Saat melakukan dialog dengan Bupati Mabar, massa aksi itu tetap memegang poster-poster di tangannya. Tulisan poster itu bermacam-macam, salah satunya, yaitu 'jangan gandaikan rakyatmu kepada korporasi'.

Proyek Panas bumi Wae Sano yang dikelola PT. Geodipa Energy sebagai perusahan berstatus spécial  mission vihicle di bawah kementrian keuangan menuai protes keras masyarakat adat wae Sano lantaran pemetaan zona eksplorasi yang kelak akan dieksploitasi dinilai akan sangat mengancam ruang hidup  masyarakat setempat.

Ancaman ruang hidup itu berkaitan dengan seluruh harmonisasi kehidupan mereka sebagai masyarakat adat Wae Sano.

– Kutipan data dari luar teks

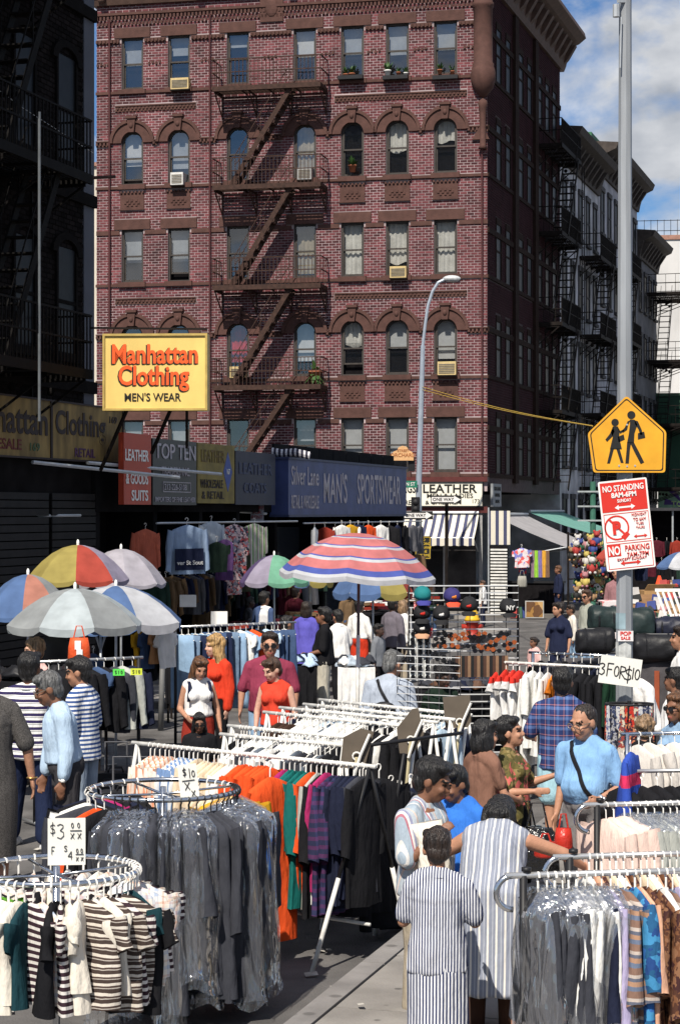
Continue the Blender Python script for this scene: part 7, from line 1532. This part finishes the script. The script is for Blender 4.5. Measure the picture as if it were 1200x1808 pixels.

Frans Napang menjelaskan, ruang hidup yang dimaksud sangat jelas, yaitu Gendang One, Lingko Peang, Compang Dari, Wae Teku, Uma Duat. Oleh karena itu, siapapun jangan menganggap remeh argumentasi ini, karena argumentasi ruang hidup itu berbasis pada perspektif keadilan antar generasi.

"Kecuali jika pemerintah dalam keadaan sakit kepala atau tidak waras, maka pandangan ruang hidup itu dinilai tidak penting, absurd atau kabur", tegasnya.

Aksi menolak kehadiran proyek geothermal di Wae Sano sudah berulang kali terjadi sejak tahun 2018. Tetapi, sampai saat ini belum ada tanggapan serius atau perubahan sikap dari pengambil kebijakan.

Sejauh ini malah menuduh sikap warga dengan tagline "pokoknya tolak". Apakah mereka sengaja tak paham alasan warga soal ancaman ruang hidup ataukah memang acuh tak acuh dengan alasan dasar dari suara penolakan itu.

Warga Wae Sano menilai bahwa sejauh ini pemerintah dan perusahaan hanya melakukan praktik pemaksaan kehendak dengan cara masa bodoh  terhadap suara-suara masyarakat, lalu berupaya menyerang dengan hasutan kecil seperti "pokoknya tolak dan sebagainya".

Justru yang terjadi sebenarnya adalah perusahan dan pemerintah melibatkan warga dengan spirit pokoknya proyek ini tidak ada alasan untuk dibatalkan atau ditolak. (Tedy N.)